See sample code to use JDBC to access as JDBC-compliant database on p. 351-353.

Using Visual Basic for Applications (VBA) in Client Applications

Visual Basic for Applications (VBA): The programming language that accompanies Access 2000 (as well as some other Office software, like Excel, right?)

Access 2000 allows us to create a prototype of an application including the database design, menus, forms, and reports. However, there is limit to what we can accomplish using the Access macros that we have access to. Here are the reasons why we would want to learn VBA once we have achieved basic familiarity with Access.
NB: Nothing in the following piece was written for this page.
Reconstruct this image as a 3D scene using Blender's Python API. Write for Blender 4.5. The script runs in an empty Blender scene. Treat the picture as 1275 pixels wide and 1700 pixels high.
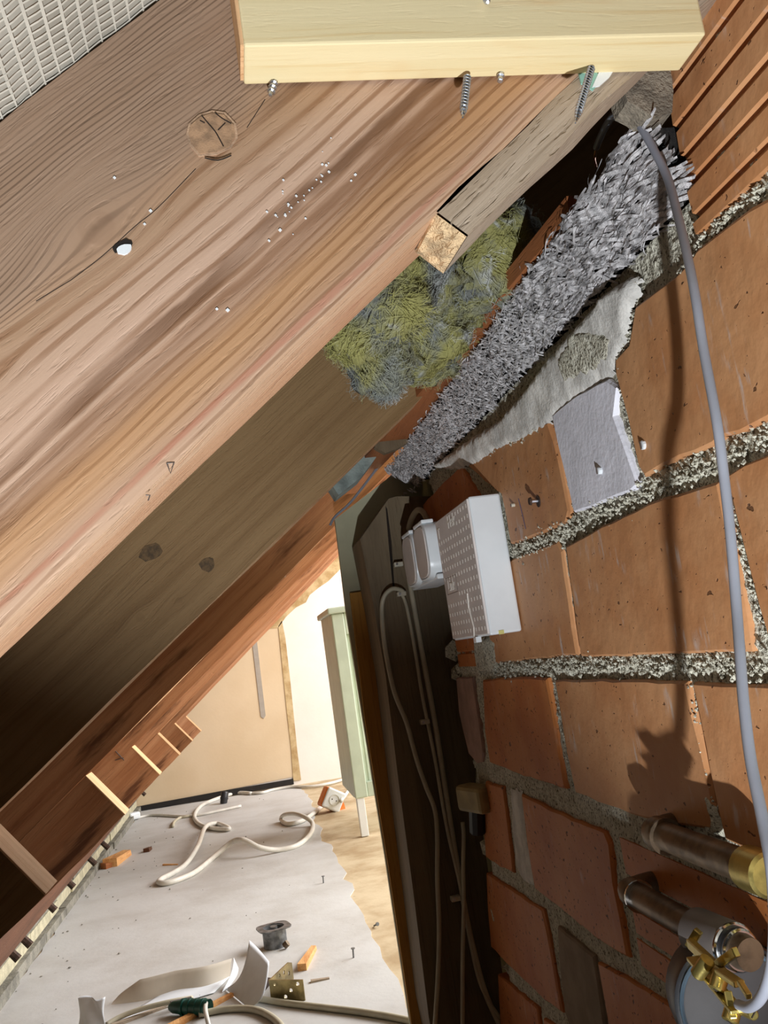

• Complex funtionality (displaying our own error messages, graying out buttons, etc.) can only be achieve with VBA
• Error handling; relying on macros in a finished application is dangerous because there is no way for the user to recover is a macro crashes
• Faster execution will be achieved when the application uses VBA rather than macros; code executes faster than macros
• Maintenance is easier: VBA modules are stored with the forms and reports; macros are stored separately from their related forms and reports...
• OLE automation can be used more completely
• More programmatic control can be achieved by using VBA. Macros cannot pass variables as parameters..., and cannot easily control action sequencing
• Reading VBA code is easier than reading macro arguments

With a few exceptions, converting a prototype from macros to VBA modules for a production version of the application will result in a more robust application with greater capabilities.

As we already know, the Windows OS and Windows applications are event-driven.

Event-driven: Nonprocedural programming that detect an event when it occurs and generates an appropriate response to that event.

Programming in an event -driven environment consists of creating objects and modifying their properties so that they behave as we want them to for each events that affects them.